Pressure swirl nozzles with different discharge orifice shapes injecting into transverse airflow

In this study, the influence of the discharge orifice shape of swirl liquid jets injected in transverse gas flow was investigated by high-speed photography and shadowgraphy techniques. Three shapes of discharge orifice, including circular, square, and elliptical were tested at different flow conditions. Due to the cross-sectional asymmetry in the ellipse, it is important to place it horizontally or vertically in airflow, and these two states are considered in this study. The main characteristics of liquid jets in transverse air, including trajectory, breakup point, jet width, breakup length, drop size distribution, and Sauter mean diameter, were obtained by image processing. Visualization of flow development revealed that the asymmetry of the swirl hollow cone in the transverse air causes an expanded new structure that cannot be seen in the circular cross section.

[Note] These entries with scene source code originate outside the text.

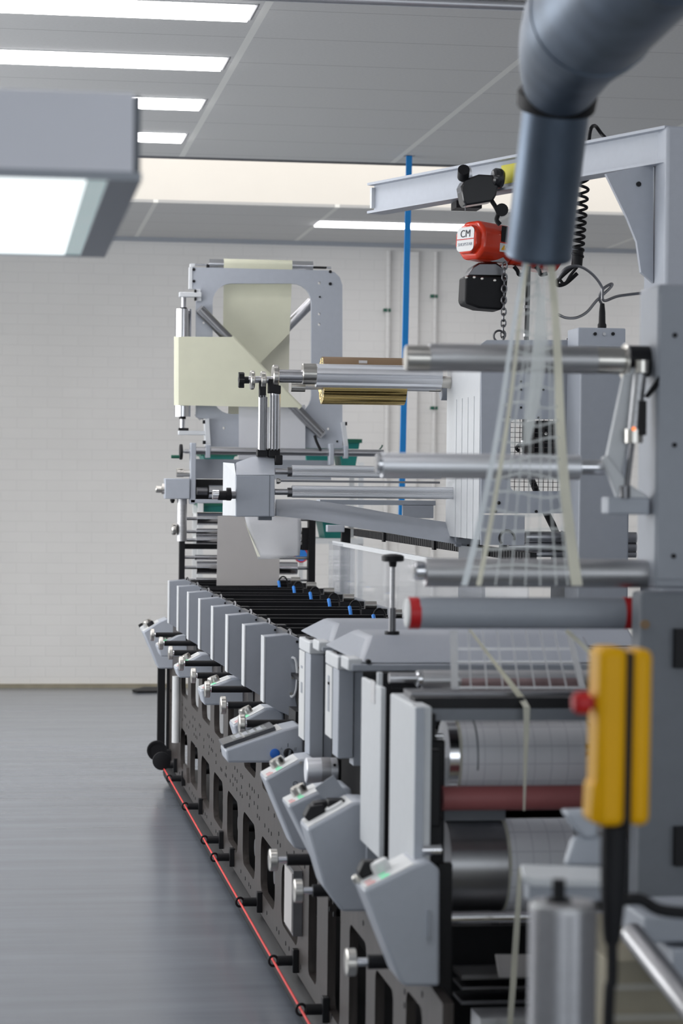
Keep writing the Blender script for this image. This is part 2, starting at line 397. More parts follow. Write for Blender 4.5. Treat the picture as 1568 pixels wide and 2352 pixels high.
# ------------------------------------------------------------------ suction duct, top right
t = thing('suction_duct', 'galvanised round suction duct with elbow hanging at upper right', 'duct', PW(1236, 595, 4.6))
w0 = 4.60
A = PW(1236, 588, w0); B = PW(1281, 205, w0-.12)
d = (B-A); L = d.length; r = 76*w0/F
m = M(); u = d.normalized()
m.lathe(A, d, [(0, r-.003), (0, r), (.006, r+.0015), (.012, r), (L*.5, r), (L, r)], 40, caps=False); m.lathe(A, d, [(0, r-.003), (L, r-.003)], 40, caps=False)
m.build('lower_pipe', 'galv', t)
m = M(); m.lathe(B-u*.040, d, [(0, r), (0, r+.006), (.006, r+.010), (.030, r+.012), (.040, r+.006), (.040, r)], 40, caps=False)
q = B-u*.012+RT*.02-FW*(r+.006); m.box(q+V((-.02, -.012, -.012)), q+V((.02, .012, .006)))
m.build('collar', 'rubber', t, lab='dark clamp collar')
E0 = PW(1283, 200, w0-.13); E1 = PW(1325, 82, w0-.34); E2 = PW(1440, -55, w0-.68); E3 = PW(1640, -250, w0-1.1); E4 = PW(1980, -580, w0-1.7)
path = spline([E0, E1, E2, E3, E4], 7)
rad = [r+.002+(.110-r)*min(1, i/9) for i in range(len(path))]
m = M(); m.tube(path, rad, 40); m.build('elbow', 'galv', t)
m = M()
for i in (10, 18):
    m = M(); q0, q1 = path[i], path[i+1]; m.lathe(q0, q1-q0, [(0, rad[i]-.002), (0, rad[i]+.002), (.006, rad[i]+.002), (.006, rad[i]-.002)], 40, caps=False); m.build('seam_ring', 'galv', t)
m = M(); m.cyl(path[-2], V((path[-2].x, path[-2].y, H)), .008, n=8); m.build('hanger_rod', 'steel_dark', t)

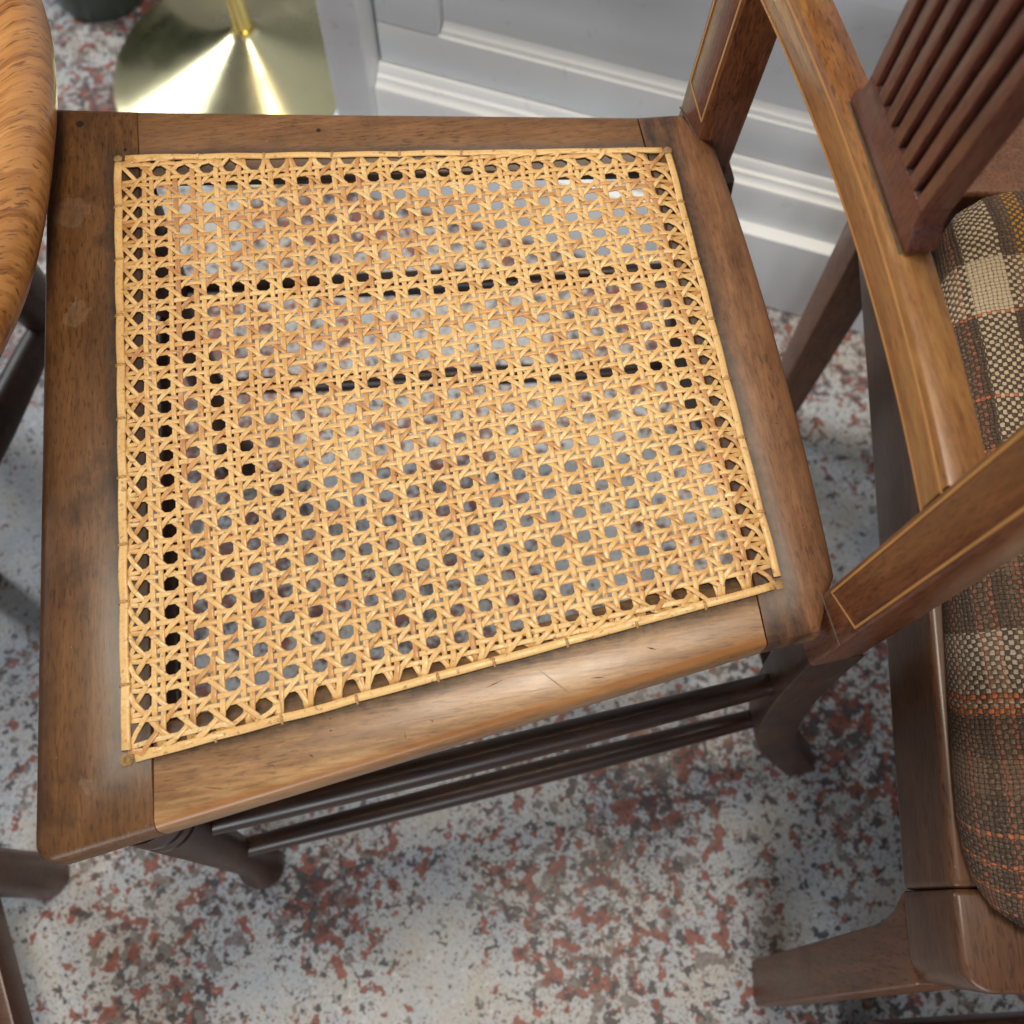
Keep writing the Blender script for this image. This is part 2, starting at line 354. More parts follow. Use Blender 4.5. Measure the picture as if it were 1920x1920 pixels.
M_prail = wood('brown_walnut', (.055, .0215, .0092), (.105, .043, .018), 'y', .40, None, .4, .8, coat=.2, offs=7.3)
M_pleg = wood('brown_walnut_leg', (.092, .034, .0150), (.165, .068, .030), 'z', .42, None, .4, .7, coat=.15, offs=8.1)
M_plaid = plaid(); M_floor = terrazzo(); M_brass = brass(); M_paint = painted()
M_polebrass = plain('polished_brass', (.82, .66, .26), .18); M_polebrass.node_tree.nodes['Principled BSDF'].inputs['Metallic'].default_value = 1.0
M_green = plain('dark_green_glaze', (.035, .055, .045), .35, .5, .4, 30)
M_stool = wood('dark_red_wood', (.060, .022, .014), (.120, .050, .032), 'x', .4, None, .3, 1.0, coat=.2, offs=9.9)

# ------------------------------------------------------------------ floor
bm = bmesh.new(); S = 3.2
bm.faces.new([bm.verts.new(p) for p in ((-S, -S, 0), (S, -S, 0), (S, S + .6, 0), (-S, S + .6, 0))])
tag(mesh_obj('floor', bm, M_floor, smooth=False), 'speckled grey terrazzo floor with red and black chips', kind='structure')

# ------------------------------------------------------------------ painted cabinet behind the chairs
cab = empty('painted_cabinet', (.2954, .5742, 0), R(-17.7))
tag(cab, 'pale grey painted cabinet with moulded panel door behind the chairs', 'cabinet')
def cbox(name, s0, s1, d0, d1, z0, z1, bev=.0015): return mesh_obj(name, box(s0, s1, d0, d1, z0, z1, bev), M_paint, cab)
SR = .62
cbox('plinth', -.487, SR, .000, .40, 0, .105, .003)
cbox('carcass', -.470, SR - .005, .052, .40, .105, .80)
cbox('corner_post', -.479, -.4405, .004, .052, .1055, .80, .003)
def strip(name, s0, s1, prof):
    """moulding run: profile (depth, z) swept along s"""
    bm = bmesh.new(); a = [bm.verts.new((s0, d, z)) for d, z in prof]; b = [bm.verts.new((s1, d, z)) for d, z in prof]; n = len(prof)
    for i in range(n): bm.faces.new((a[i], a[(i + 1) % n], b[(i + 1) % n], b[i]))
    bm.faces.new(a); bm.faces.new(b[::-1]); bmesh.ops.recalc_face_normals(bm, faces=bm.faces)
    return mesh_obj(name, bm, M_paint, cab, angle=35)
strip('base_moulding', -.4400, SR - .01, [(.0515, .1055), (.0145, .1055), (.0145, .146), (.016, .150), (.0195, .1515), (.0215, .1535), (.0225, .157), (.0262, .158), (.0275, .162), (.030, .1655), (.0515, .1655)])
DR0, DR1, DS = -.4385, SR - .02, .060
cbox('door_rail', DR0, DR1, .0335, .0512, .1662, .212, .0022)
cbox('door_rail', DR0, DR1, .0335, .0512, .345, .40, .0022)
cbox('door_rail', DR0, DR1, .0335, .0512, .70, .76, .0022)
for s0 in (DR0, .10, DR1 - DS):
    for za, zb in ((.2124, .3446), (.4004, .6996)): cbox('door_stile', s0, s0 + DS, .0337, .0512, za, zb, .0022)
for s0, s1 in ((DR0 + DS, .10), (.10 + DS, DR1 - DS)):
    for za, zb in ((.2124, .3446), (.4004, .6996)):
        cbox('door_panel', s0 + .0005, s1 - .0005, .0455, .0512, za + .0005, zb - .0005, 0)
        strip('panel_moulding', s0 + .001, s1 - .001, [(.0452, za), (.0372, za), (.0385, za + .0035), (.0420, za + .005), (.0452, za + .009)])

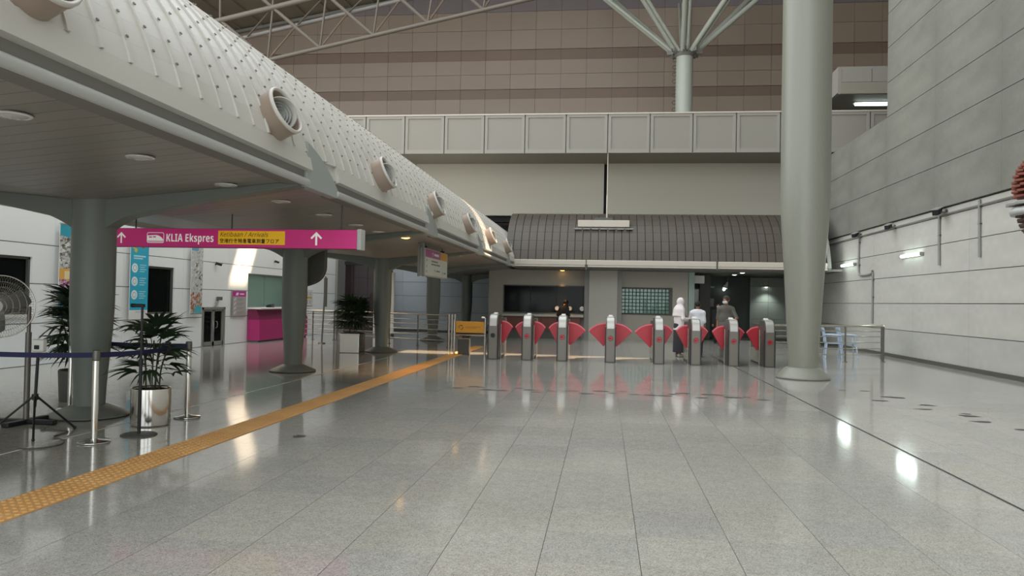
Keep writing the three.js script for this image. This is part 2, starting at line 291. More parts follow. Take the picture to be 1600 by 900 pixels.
{
  const t = thing('barrel_canopy', 'long pale barrel-roofed canopy with shingled side and slatted soffit along the hall', 'canopy');
  const D = Math.PI / 180;
  mesh('roof_shell', arcStrip(CR - 0.1, CR - 0.012, 12 * D, 172 * D, -33.2, -1.5, 40).translate(CX, CY, 0), M.shell, t);
  // shingles: the nearer ten rows of thirty are pieces of their own, the rest are one mass
  const dphi = 4.3 * D, w = 0.32, P0 = 16 * D;
  const sg = arcStrip(CR - 0.015, CR + 0.002, 0, dphi - 0.0012, -w, 0, 3, 0.0), sg2 = (() => { // tilted plate, far edge proud
    const g = arcStrip(CR - 0.012, CR + 0.03, 0, dphi - 0.0004, -w + 0.004, 0, 3, 0), p = g.attributes.position;
    for (let i = 0; i < p.count; i++) { const x = p.getX(i), y = p.getY(i), r = Math.hypot(x, y); if (r > CR && p.getZ(i) > -0.01) { const s = (CR + 0.004) / r; p.setXY(i, x * s, y * s); } }
    g.computeVertexNormals(); return merge([g, arcStrip(CR - 0.012, CR + 0.045, 0, dphi - 0.0003, -w + 0.002, -w + 0.034, 3)]);
  })();
  const far = [], clips = [];
  for (let c = 0; c < 91; c++) for (let r = 0; r < 10; r++) {
    const z = -3.75 - c * w, p = P0 + r * dphi;
    if (c < 30) mesh('shingle', sg2, M.shingle[Math.floor(rnd() * 3)], t, [CX, CY, z], [0, 0, p]);
    else far.push(sg2.clone().rotateZ(p).translate(CX, CY, z));
    if (r) { const q = CR + 0.056; clips.push(box(0.012, 0.016, 0.022).rotateZ(p).translate(CX + Math.cos(p) * q, CY + Math.sin(p) * q, z - w + 0.01)); }
  }
  mesh('shingle_field', far, M.shingle[0], t).userData.kind = 'stuff';
  mesh('fixing_clips', clips, M.clip, t).userData.kind = 'stuff';
  // skirt and gutter roll, one per bay
  for (let b = 0; b < 5; b++) {
    const z1 = BAYS[b] - (b ? 1.0 : 0), z0 = BAYS[b + 1] - 0.12;
    mesh('skirt_panel', arcStrip(CR - 0.05, CR + 0.03, 11.6 * D, 15.9 * D, z0, z1, 4).translate(CX, CY, 0), M.shell, t);
    mesh('recess_strip', box2(-3.62, -3.44, 2.72, 2.92, z0, z1), M.recess, t);
    mesh('gutter_roll', new THREE.CapsuleGeometry(0.045, z1 - z0 - 0.09, 6, 12).rotateX(Math.PI / 2).translate(-3.43, 2.765, (z0 + z1) / 2), M.trimGrey, t);
    if (b < 4) {
      const s = new THREE.Shape(); s.moveTo(0, -0.02); s.lineTo(0.02, 0.48); s.quadraticCurveTo(0.62, 0.36, 1.02, 0.06); s.lineTo(0.98, -0.02); s.lineTo(0, -0.02);
      mesh('bracket_plate', extrude(s, 0.1, 0.01).rotateY(Math.PI / 2), M.plate, t, [-3.52, 2.74, BAYS[b + 1] - 0.03]);
    }
  }
  // soffit slats, rising from the middle to both edges
  const run = 2.55, rise = 0.235, L = Math.hypot(run, rise), sw = 0.22;
  const plank = box(L - 0.005, 0.02, sw - 0.008);
  for (let k = 0; k < 141; k++) for (const s of [1, -1]) {
    const z = -2.3 - k * sw;
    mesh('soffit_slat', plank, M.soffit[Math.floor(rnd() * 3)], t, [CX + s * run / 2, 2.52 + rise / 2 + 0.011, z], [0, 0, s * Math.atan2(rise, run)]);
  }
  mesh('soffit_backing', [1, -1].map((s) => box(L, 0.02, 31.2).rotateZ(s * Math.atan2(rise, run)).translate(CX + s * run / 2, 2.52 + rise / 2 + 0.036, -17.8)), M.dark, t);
  mesh('rear_skirt', box2(-8.66, -8.58, 2.68, 2.95, -33.2, -1.5), M.trimGrey, t);
}
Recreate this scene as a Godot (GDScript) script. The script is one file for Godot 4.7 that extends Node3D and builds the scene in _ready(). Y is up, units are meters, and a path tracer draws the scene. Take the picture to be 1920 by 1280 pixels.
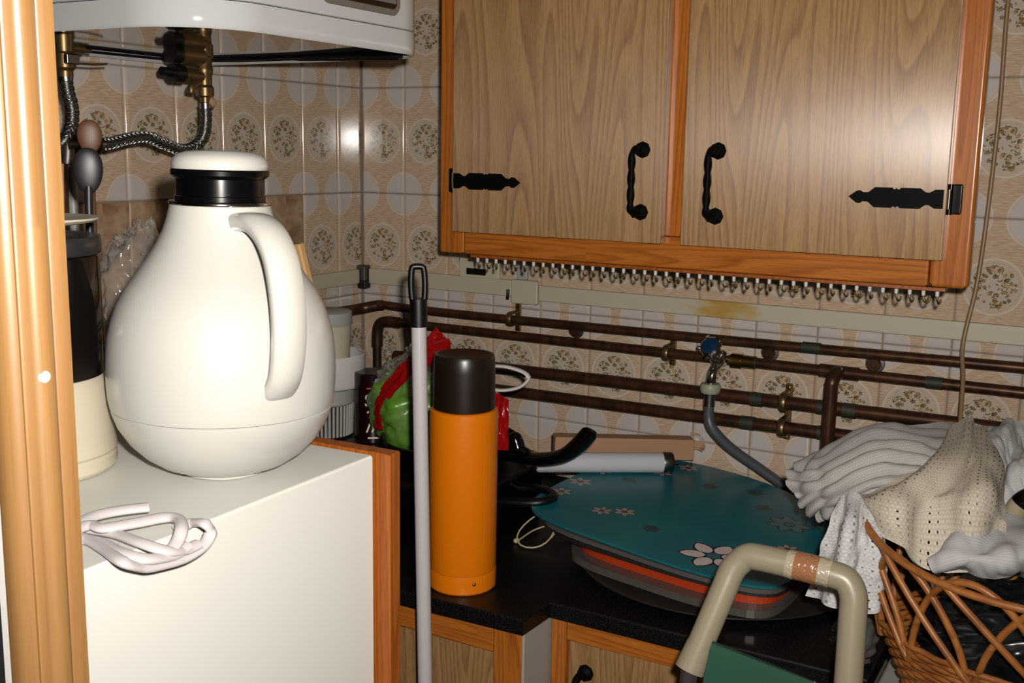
extends Node3D
# A kitchen corner lit by a camera flash. World: x along the back wall (z = 0), left wall at x = 0, y up, metres.

var used := {}
var M := {}
var rng := RandomNumberGenerator.new()
const TH := 0.199044      # tile height
const R0 := 1.58          # height of a tile joint
const CUT := 0.0716       # first (cut) tile column of the left wall

func _ready():
	rng.seed = 7
	var cam := Camera3D.new()
	cam.name = "camera"
	cam.position = Vector3(1.318, 1.465, 1.717)
	cam.rotation_degrees = Vector3(-9.939, 29.577, 0.97)
	cam.fov = 34.923
	cam.near = 0.03
	add_child(cam)
	cam.current = true
	var we := WorldEnvironment.new()
	we.name = "world_environment"
	var env := Environment.new()
	env.background_mode = Environment.BG_COLOR
	env.background_color = Color(0.02, 0.02, 0.02)
	env.tonemap_mode = Environment.TONE_MAPPER_LINEAR
	env.tonemap_exposure = 1.0
	env.sdfgi_enabled = true
	env.ssao_enabled = true
	env.ssil_enabled = true
	we.environment = env
	add_child(we)
	# the flash of the photographer's camera, a little right of and above the lens
	var fl := SpotLight3D.new()
	fl.name = "camera_flash"
	fl.position = cam.position + cam.basis * Vector3(0.03, 0.04, 0.0)
	fl.light_color = Color(1.0, 0.972, 0.94)
	fl.light_energy = 1.9
	fl.spot_range = 12.0
	fl.spot_attenuation = 2.0
	fl.spot_angle = 54.0
	fl.spot_angle_attenuation = 1.0
	fl.light_size = 0.012
	fl.shadow_enabled = true
	add_child(fl)
	fl.look_at_from_position(fl.position, Vector3(0.42, 1.36, 0.2))
	make_materials()
	room()
	tiles()
	wall_fittings()
	pipes()
	wall_cabinet()
	base_units()
	water_heater()
	white_cabinet()
	counter_things()
	mats()
	basket_and_cloths()
	trolley()
	door_frame()

# ---------------------------------------------------------------- naming
func numbered(n: String) -> String:
	var k: int = used.get(n, -1) + 1
	used[n] = k
	return n if k == 0 else "%s_%03d" % [n, k]

func tag(o: Node3D, label: String, category: String, group := "", kind := ""):
	if label: o.set_meta("label", label)
	if category: o.set_meta("category", category)
	if group: o.set_meta("group", group)
	if kind: o.set_meta("kind", kind)
	return o

func thing(called: String, base: Vector3, label: String, category: String, group := "") -> Node3D:
	var o := Node3D.new()
	o.name = numbered(called)
	o.position = base
	add_child(o)
	return tag(o, label, category, group)

# a part modelled in world coordinates
func part(called: String, mb, m: Material, parent: Node3D, label := "") -> MeshInstance3D:
	var o := MeshInstance3D.new()
	o.name = called
	o.mesh = mb.mesh() if mb is MB else mb
	o.material_override = m
	parent.add_child(o, true)
	var off := Vector3.ZERO
	var p: Node = parent
	while p != self and p is Node3D:
		off += p.position
		p = p.get_parent()
	o.position = -off
	if label: o.set_meta("label", label)
	return o

func single(called: String, mb, m: Material, label: String, category: String, group := "") -> MeshInstance3D:
	var o := MeshInstance3D.new()
	o.name = numbered(called)
	o.mesh = mb.mesh()
	o.material_override = m
	add_child(o)
	return tag(o, label, category, group)

func struct(called: String, mb, m: Material) -> MeshInstance3D:
	var o := MeshInstance3D.new()
	o.name = called
	o.mesh = mb.mesh()
	o.material_override = m
	add_child(o)
	o.set_meta("kind", "structure")
	return o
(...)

This structure was called the conical bag and the inflated sheet in elliptical and square cross sections, respectively. The results indicate that the variations of momentum ratio are more effective in the path of non-circular swirl jets. The ellipse in the horizontal direction and square cross section have the breakup point's lowest transverse and longitudinal coordinates, respectively. Theoretical models for predicting swirl liquid jet trajectory and its breakup point were developed and presented. Gamma probability distribution function was fitted on the drop size according to the discrete distribution of the drop size. The results indicated that the distribution of elliptical shapes in the horizontal direction produces the smallest droplets among them while square cross section has a wider distribution.